Is your experience different? Do you know a lot of people who, in this scenario, would be comfortable paying a "pittance" to have people mow their lawn and wash their car, not caring that they are trying to "keep their family alive"?





briandmyers  ·  3660 days ago  ·  link  ·  

Exactly as b_b says, I meant "tiny minority" in the sense of the jobs we might provide. Sorry for being unclear, and thanks also for showing my mistake in framing the original postulate as a wealthy person. It's a business that I should have posited, since as you rightly point out, people in general are extremely moral in most circumstance.

b_b  ·  3660 days ago  ·  link  ·  

I read briandmyers' comment to mean that a corporation, being incorporeal, lacks a sense of justice, and that regulations, in certain cases, can guide the behavior of a corporation to act more like individuals might act toward one another. This isn't to say that this goal is always, or even often, accomplished, but merely that it may be an aim.

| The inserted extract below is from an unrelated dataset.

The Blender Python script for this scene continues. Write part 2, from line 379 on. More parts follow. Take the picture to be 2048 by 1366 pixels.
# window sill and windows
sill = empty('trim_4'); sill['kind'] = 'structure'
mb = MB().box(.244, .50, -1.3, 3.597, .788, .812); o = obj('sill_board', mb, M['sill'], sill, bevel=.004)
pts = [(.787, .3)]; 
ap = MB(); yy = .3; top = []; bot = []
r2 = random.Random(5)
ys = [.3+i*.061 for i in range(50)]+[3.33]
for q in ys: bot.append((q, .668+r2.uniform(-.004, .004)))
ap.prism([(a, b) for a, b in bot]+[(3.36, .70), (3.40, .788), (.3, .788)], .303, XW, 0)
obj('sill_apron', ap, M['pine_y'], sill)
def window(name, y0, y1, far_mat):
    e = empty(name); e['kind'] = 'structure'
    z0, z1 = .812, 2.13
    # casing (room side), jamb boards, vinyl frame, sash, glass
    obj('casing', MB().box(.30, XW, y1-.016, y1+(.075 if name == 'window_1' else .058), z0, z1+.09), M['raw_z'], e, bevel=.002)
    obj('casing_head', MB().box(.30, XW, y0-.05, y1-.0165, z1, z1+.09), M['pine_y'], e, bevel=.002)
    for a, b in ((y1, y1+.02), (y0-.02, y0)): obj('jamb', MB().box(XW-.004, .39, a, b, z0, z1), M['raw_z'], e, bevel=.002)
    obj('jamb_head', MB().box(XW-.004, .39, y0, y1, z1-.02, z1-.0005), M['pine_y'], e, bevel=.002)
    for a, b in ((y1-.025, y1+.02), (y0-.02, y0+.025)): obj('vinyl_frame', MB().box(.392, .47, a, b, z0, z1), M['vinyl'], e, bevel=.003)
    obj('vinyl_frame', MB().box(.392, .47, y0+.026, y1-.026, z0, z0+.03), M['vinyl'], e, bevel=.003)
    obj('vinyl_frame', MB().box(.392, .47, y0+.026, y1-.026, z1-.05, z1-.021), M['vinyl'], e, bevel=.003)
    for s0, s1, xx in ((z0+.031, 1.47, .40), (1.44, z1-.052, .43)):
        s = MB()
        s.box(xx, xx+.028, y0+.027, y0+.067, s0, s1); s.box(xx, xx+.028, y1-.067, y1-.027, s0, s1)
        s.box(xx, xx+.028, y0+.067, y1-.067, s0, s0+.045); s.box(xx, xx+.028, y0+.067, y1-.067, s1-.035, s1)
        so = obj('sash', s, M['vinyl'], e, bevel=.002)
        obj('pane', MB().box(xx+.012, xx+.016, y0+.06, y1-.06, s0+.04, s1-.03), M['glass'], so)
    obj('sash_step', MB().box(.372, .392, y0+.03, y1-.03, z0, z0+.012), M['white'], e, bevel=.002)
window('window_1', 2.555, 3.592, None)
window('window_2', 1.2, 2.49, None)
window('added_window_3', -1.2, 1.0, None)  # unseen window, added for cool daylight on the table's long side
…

I, for example, used to work for Dow Chemical. My boss at Dow was an Indian fellow who worked for Union Carbide before Dow purchased them. Both of us were (are) good, caring people. Both companies are soulless and evil, having given the world such gifts are Agent Orange and the Bhopal disaster. The aggregate behavior of the companies did not reflect the morality of the individuals within. Although FWIW my boss thought Union Carbide was an excellent firm, which is a great lesson in relativism, given that the man was dirt poor as a child, and UC helped him get out of poverty, get a PhD in chemistry from University of Michigan, and live a generally good, upper middle class life in America. Bhopal didn't even enter into the calculus of how he felt about them. I can't see it that way, because I don't know what it's like to grow up picking garbage to stay alive.